[Information shown]
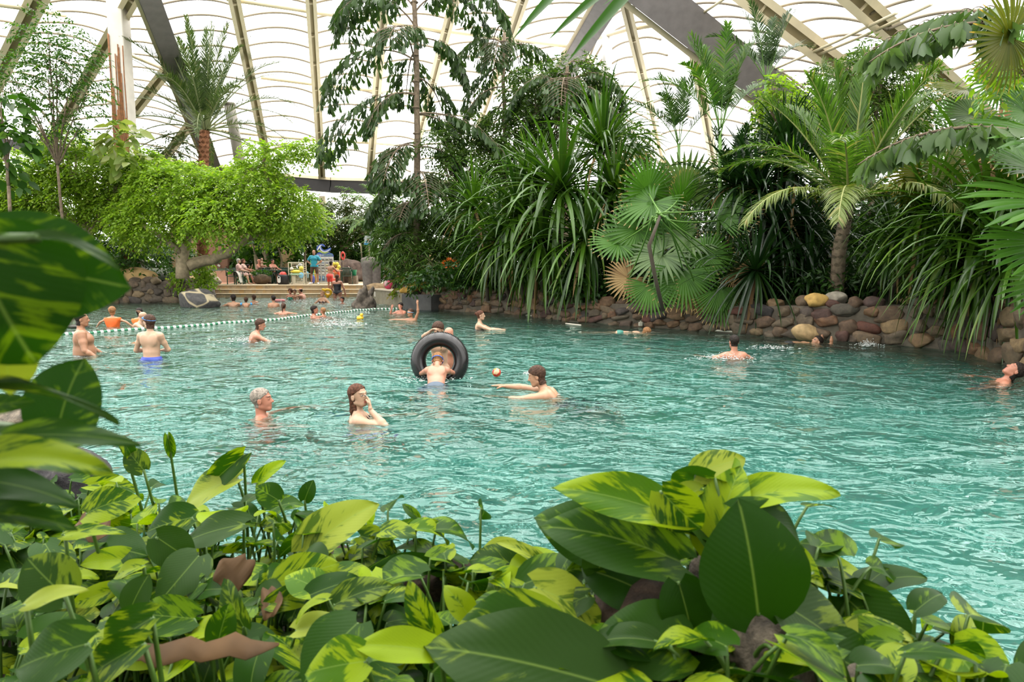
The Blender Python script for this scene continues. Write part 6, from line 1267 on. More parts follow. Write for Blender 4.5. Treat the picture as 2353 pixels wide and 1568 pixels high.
for k, (px, py, dz, r, col, lb2) in enumerate([(1875,690,1.1,(.26,.2,.15),(.50,.31,.09),'bright yellow ochre stone on top of the right wall'),(1922,685,1.4,(.22,.2,.16),(.34,.30,.24),'whitish lumpy stone beside the ochre one on the right wall'),(1850,765,.25,(.30,.2,.2),(.42,.29,.14),'pale orange stone low in the right wall'),(2048,768,.3,(.24,.15,.14),(.14,.035,.03),'dark red stone low in the right wall'),(2095,692,1.0,(.26,.2,.12),(.34,.26,.12),'flat yellowish cap stone under the drooping screw pine')]):
    D = on(px, 782, 0)[1]+dz*.2+.05; V, F = rock((0,0,0), r, 3, .2, 80+k, .5); b = MB().add(V, F).build('wall_stone', flat('wstone_%d' % k, col, .85, vary=.3, vs=8, bmp=.5)); b.location = tuple(at(px, py, D)); tag(b, lb2, 'stone')
# creeper on the planter, yellow leaves
bushy('trailing_creeper', 'light green creeper hanging down the slate planter', 'creeper', [(908,672,8,12),(910,690,7,12)], 25.9, PO([at(908,660,26)[0], 26.4, .6]), L_FICUS, BARK, .12, .08, 6, .15, .8, 'simple', 1.4, .02, seed=90, branches=False, depth=.3)
bushy('yellow_shrub', 'yellow and brown leaved shrub between bag and ochre boulder', 'shrub', [(925,655,22,16)], 26, PO([at(925,660,26)[0], 26.3, .6]), leafmat('leaf_yellow', (.40,.27,.03), (.16,.20,.02), (.30,.12,.03), .35, .4), BARK, .24, .10, 6, .3, .45, 'simple', .9, .02, seed=91, branches=False)
# poster on a post
ps = at(848, 556, 30); pr_ = empty('poster_board', (ps[0], 30, .5), 0, 'tilted blue and white poster on a post behind the statue', 'poster'); hz_ = ps[2]-.5
MB().add(*bevbox(-.03,.03,-.03,.03,0,hz_,.008)).build('post', flat('post_cream', (.5,.42,.26), .7), pr_, False)
o_ = MB().add(*bevbox(-.19,.19,-.02,0,-.20,.20,.005)).build('board', flat('poster_white', (.72,.74,.74), .5), pr_, False); o_.location = (0,-.04,hz_+.05); o_.rotation_euler = (0,.12,0)
MB().add(*box(-.185,.185,-.024,-.02,-.195,-.11)).build('blue_band', flat('poster_blue', (.05,.35,.60), .5), o_, False)
for k, (x, z, r, col) in enumerate([(-.03,.02,.06,(.40,.25,.18)),(.05,-.02,.045,(.10,.10,.12)),(.09,.10,.03,(.05,.3,.25)),(-.10,-.05,.04,(.15,.45,.6))]): V, F = ICO[2]; MB().add(V*[r,.004,r*1.1]+[x,-.024,z], F).build('picture_patch', flat('pp%d' % k, col, .6), o_)
mb = MB(); add_tube(mb, [at(832,600,30.5), at(829,560,30.5)], .03, 6); tag(mb.build('wooden_stake', BARKP, loc=at(832,600,30.5)), 'thin wooden stake rising left of the poster', 'stake')
for k, (px, py, D) in enumerate([(916,565,28)]):
    V, F = ICO[3]; b = MB().add(V*[.10,.10,.13], F).build('green_lantern', flat('green_glass', (.02,.30,.18), .15)); b.location = tuple(at(px, py, D)); tag(b, 'small glossy green globe among the palm leaves above the planter', 'lantern')
# white skimmer tubes and pipe ends along the right wall
PIPE = flat('dirty_white_pipe', (.52,.48,.40), .5)
for k, (x0, y0, x1, y1, r, lb2) in enumerate([(1000,706,1052,713,.035,'short buff pipe at the waterline below the bamboo'),(1300,744,1335,748,.03,'pale pipe piece under the strap leaves at the wall foot'),(1635,759,1690,763,.035,'slotted white grating strip in the middle of the wall foot'),(1812,769,1850,770,.035,'longest white pipe lying at the waterline left of the clamp'),(1850,768,1862,758,.05,'thick pipe stub rising left of the black clamp'),(1868,757,1884,765,.05,'thick pipe stub falling right of the black clamp'),(2025,781,2085,787,.035,'white grating strip below the dark red stone'),(2120,786,2160,795,.03,'buff pipe running along the curve of the wall'),(1198,722,1228,727,.03,'thin pale pipe in the dark gap of the wall')]):
    mb = MB(); a_, b_ = on(x0, y0+2, 0), on(x1, y1+2, 0); a_ = at(x0, y0, a_[1]-.12); b_ = at(x1, y1, b_[1]-.12); add_tube(mb, bez(a_, b_, 0, 5), r*.65, 8); tag(mb.build('pipe', PIPE, loc=a_), lb2, 'pipe')
for k, (px, py, lb2) in enumerate([(1007,703,'small grey spout fitting below the bamboo'),(1184,716,'pair of small white fittings under the strap leaves'),(1472,745,'small white valve on the wall foot left of the fans'),(1687,757,'small white bracket right of the grating'),(1865,757,'black clamp between two white pipe stubs'),(2128,781,'small white bracket where the wall bends')]):
    D = on(px, py+6, 0)[1]-.15; b = MB().add(*bevbox(-.05,.05,-.04,.04,-.05,.05,.015)).build('pipe_fitting', BLACKP if 'black' in lb2 else PIPE, smooth=False); b.location = tuple(at(px, py, D)); MB().add(*obox([0,0,.06],[.015,0,0],[0,.015,0],[0,0,.02])).build('nozzle', PIPE, b, False); tag(b, lb2, 'pipe fitting')
# ================================================================== the bathers
RE = (-.35,.2,-.9)
def bather(label, px, py, yaw, cut, **k):
    """px, py: where the body meets the water; cut: height on the standing body (m) at the waterline"""
    c = on(px, py, 0); k.setdefault('water', -.75); return person(label, c, yaw, zref=cut, **k)
CR = {}
fold = dict(aL=((-.15,.75,-.55),(.85,.45,.1)), aR=((.15,.75,-.55),(-.85,.45,.15)))
# near and middle
bather('older man with cropped grey hair, in the water up to his shoulders, facing right', 610, 953, -83, 1.47, s=.95, h=.0065, skin='red', hair='crop', hc='grey', lean=(4,0,0), head=(0,0,0), aL=((-.8,.35,-.28),(-.35,.85,-.05)), aR=((.75,.45,-.28),(-.1,1,-.05)), wear=[('swim_trunks','trunks',(.015,.015,.02))], handL='flat', handR='flat', wd=1.12, water=-1.3, hscale=1.08)
bather('woman with long wet brown hair pinching her nose, next to the older man', 838, 958, -78, 1.40, h=.0044, skin='pale', fem=1, hair='wet', hc='auburn', head=(-40,0,0), lean=(6,0,0), aL=((-.3,.85,-.38),(.1,.95,-.1)), aR=('ik',(.035,.165,-.135),(.5,.5,-.7),(-.35,-.35,.85)), handR='pinch', wear=[('halter_top','bikini',(.02,.015,.015)),('bikini_bottom','brief',(.04,.06,.35))], water=-1.3)
bather('dark-haired man reaching both arms left towards the ball', 1296, 905, 78, 1.345, h=.0065, s=1.02, skin='fair', hair='short', hc='brown', lean=(-30,0,0), head=(4,14,0), aL=((-.25,.9,-.1),(.0,1,-.05)), aR=((.12,.96,.10),(.02,1,.05)), handL='flat', handR='flat', wear=[('swim_trunks','trunks',(.02,.04,.07)),('wristband','wrist',(.02,.02,.02),0)], lL=((0,-.6,-.8),(0,-.7,-.7)), lR=((0,-.75,-.65),(0,-.9,-.4)), water=-1.3)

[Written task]
Give the data again exactly as written, with all pictures left out.

[Task result]
The Blender Python script for this scene continues. Write part 6, from line 1267 on. More parts follow. Write for Blender 4.5. Treat the picture as 2353 pixels wide and 1568 pixels high.
for k, (px, py, dz, r, col, lb2) in enumerate([(1875,690,1.1,(.26,.2,.15),(.50,.31,.09),'bright yellow ochre stone on top of the right wall'),(1922,685,1.4,(.22,.2,.16),(.34,.30,.24),'whitish lumpy stone beside the ochre one on the right wall'),(1850,765,.25,(.30,.2,.2),(.42,.29,.14),'pale orange stone low in the right wall'),(2048,768,.3,(.24,.15,.14),(.14,.035,.03),'dark red stone low in the right wall'),(2095,692,1.0,(.26,.2,.12),(.34,.26,.12),'flat yellowish cap stone under the drooping screw pine')]):
    D = on(px, 782, 0)[1]+dz*.2+.05; V, F = rock((0,0,0), r, 3, .2, 80+k, .5); b = MB().add(V, F).build('wall_stone', flat('wstone_%d' % k, col, .85, vary=.3, vs=8, bmp=.5)); b.location = tuple(at(px, py, D)); tag(b, lb2, 'stone')
# creeper on the planter, yellow leaves
bushy('trailing_creeper', 'light green creeper hanging down the slate planter', 'creeper', [(908,672,8,12),(910,690,7,12)], 25.9, PO([at(908,660,26)[0], 26.4, .6]), L_FICUS, BARK, .12, .08, 6, .15, .8, 'simple', 1.4, .02, seed=90, branches=False, depth=.3)
bushy('yellow_shrub', 'yellow and brown leaved shrub between bag and ochre boulder', 'shrub', [(925,655,22,16)], 26, PO([at(925,660,26)[0], 26.3, .6]), leafmat('leaf_yellow', (.40,.27,.03), (.16,.20,.02), (.30,.12,.03), .35, .4), BARK, .24, .10, 6, .3, .45, 'simple', .9, .02, seed=91, branches=False)
# poster on a post
ps = at(848, 556, 30); pr_ = empty('poster_board', (ps[0], 30, .5), 0, 'tilted blue and white poster on a post behind the statue', 'poster'); hz_ = ps[2]-.5
MB().add(*bevbox(-.03,.03,-.03,.03,0,hz_,.008)).build('post', flat('post_cream', (.5,.42,.26), .7), pr_, False)
o_ = MB().add(*bevbox(-.19,.19,-.02,0,-.20,.20,.005)).build('board', flat('poster_white', (.72,.74,.74), .5), pr_, False); o_.location = (0,-.04,hz_+.05); o_.rotation_euler = (0,.12,0)
MB().add(*box(-.185,.185,-.024,-.02,-.195,-.11)).build('blue_band', flat('poster_blue', (.05,.35,.60), .5), o_, False)
for k, (x, z, r, col) in enumerate([(-.03,.02,.06,(.40,.25,.18)),(.05,-.02,.045,(.10,.10,.12)),(.09,.10,.03,(.05,.3,.25)),(-.10,-.05,.04,(.15,.45,.6))]): V, F = ICO[2]; MB().add(V*[r,.004,r*1.1]+[x,-.024,z], F).build('picture_patch', flat('pp%d' % k, col, .6), o_)
mb = MB(); add_tube(mb, [at(832,600,30.5), at(829,560,30.5)], .03, 6); tag(mb.build('wooden_stake', BARKP, loc=at(832,600,30.5)), 'thin wooden stake rising left of the poster', 'stake')
for k, (px, py, D) in enumerate([(916,565,28)]):
    V, F = ICO[3]; b = MB().add(V*[.10,.10,.13], F).build('green_lantern', flat('green_glass', (.02,.30,.18), .15)); b.location = tuple(at(px, py, D)); tag(b, 'small glossy green globe among the palm leaves above the planter', 'lantern')
# white skimmer tubes and pipe ends along the right wall
PIPE = flat('dirty_white_pipe', (.52,.48,.40), .5)
for k, (x0, y0, x1, y1, r, lb2) in enumerate([(1000,706,1052,713,.035,'short buff pipe at the waterline below the bamboo'),(1300,744,1335,748,.03,'pale pipe piece under the strap leaves at the wall foot'),(1635,759,1690,763,.035,'slotted white grating strip in the middle of the wall foot'),(1812,769,1850,770,.035,'longest white pipe lying at the waterline left of the clamp'),(1850,768,1862,758,.05,'thick pipe stub rising left of the black clamp'),(1868,757,1884,765,.05,'thick pipe stub falling right of the black clamp'),(2025,781,2085,787,.035,'white grating strip below the dark red stone'),(2120,786,2160,795,.03,'buff pipe running along the curve of the wall'),(1198,722,1228,727,.03,'thin pale pipe in the dark gap of the wall')]):
    mb = MB(); a_, b_ = on(x0, y0+2, 0), on(x1, y1+2, 0); a_ = at(x0, y0, a_[1]-.12); b_ = at(x1, y1, b_[1]-.12); add_tube(mb, bez(a_, b_, 0, 5), r*.65, 8); tag(mb.build('pipe', PIPE, loc=a_), lb2, 'pipe')
for k, (px, py, lb2) in enumerate([(1007,703,'small grey spout fitting below the bamboo'),(1184,716,'pair of small white fittings under the strap leaves'),(1472,745,'small white valve on the wall foot left of the fans'),(1687,757,'small white bracket right of the grating'),(1865,757,'black clamp between two white pipe stubs'),(2128,781,'small white bracket where the wall bends')]):
    D = on(px, py+6, 0)[1]-.15; b = MB().add(*bevbox(-.05,.05,-.04,.04,-.05,.05,.015)).build('pipe_fitting', BLACKP if 'black' in lb2 else PIPE, smooth=False); b.location = tuple(at(px, py, D)); MB().add(*obox([0,0,.06],[.015,0,0],[0,.015,0],[0,0,.02])).build('nozzle', PIPE, b, False); tag(b, lb2, 'pipe fitting')
# ================================================================== the bathers
RE = (-.35,.2,-.9)
def bather(label, px, py, yaw, cut, **k):
    """px, py: where the body meets the water; cut: height on the standing body (m) at the waterline"""
    c = on(px, py, 0); k.setdefault('water', -.75); return person(label, c, yaw, zref=cut, **k)
CR = {}
fold = dict(aL=((-.15,.75,-.55),(.85,.45,.1)), aR=((.15,.75,-.55),(-.85,.45,.15)))
# near and middle
bather('older man with cropped grey hair, in the water up to his shoulders, facing right', 610, 953, -83, 1.47, s=.95, h=.0065, skin='red', hair='crop', hc='grey', lean=(4,0,0), head=(0,0,0), aL=((-.8,.35,-.28),(-.35,.85,-.05)), aR=((.75,.45,-.28),(-.1,1,-.05)), wear=[('swim_trunks','trunks',(.015,.015,.02))], handL='flat', handR='flat', wd=1.12, water=-1.3, hscale=1.08)
bather('woman with long wet brown hair pinching her nose, next to the older man', 838, 958, -78, 1.40, h=.0044, skin='pale', fem=1, hair='wet', hc='auburn', head=(-40,0,0), lean=(6,0,0), aL=((-.3,.85,-.38),(.1,.95,-.1)), aR=('ik',(.035,.165,-.135),(.5,.5,-.7),(-.35,-.35,.85)), handR='pinch', wear=[('halter_top','bikini',(.02,.015,.015)),('bikini_bottom','brief',(.04,.06,.35))], water=-1.3)
bather('dark-haired man reaching both arms left towards the ball', 1296, 905, 78, 1.345, h=.0065, s=1.02, skin='fair', hair='short', hc='brown', lean=(-30,0,0), head=(4,14,0), aL=((-.25,.9,-.1),(.0,1,-.05)), aR=((.12,.96,.10),(.02,1,.05)), handL='flat', handR='flat', wear=[('swim_trunks','trunks',(.02,.04,.07)),('wristband','wrist',(.02,.02,.02),0)], lL=((0,-.6,-.8),(0,-.7,-.7)), lR=((0,-.75,-.65),(0,-.9,-.4)), water=-1.3)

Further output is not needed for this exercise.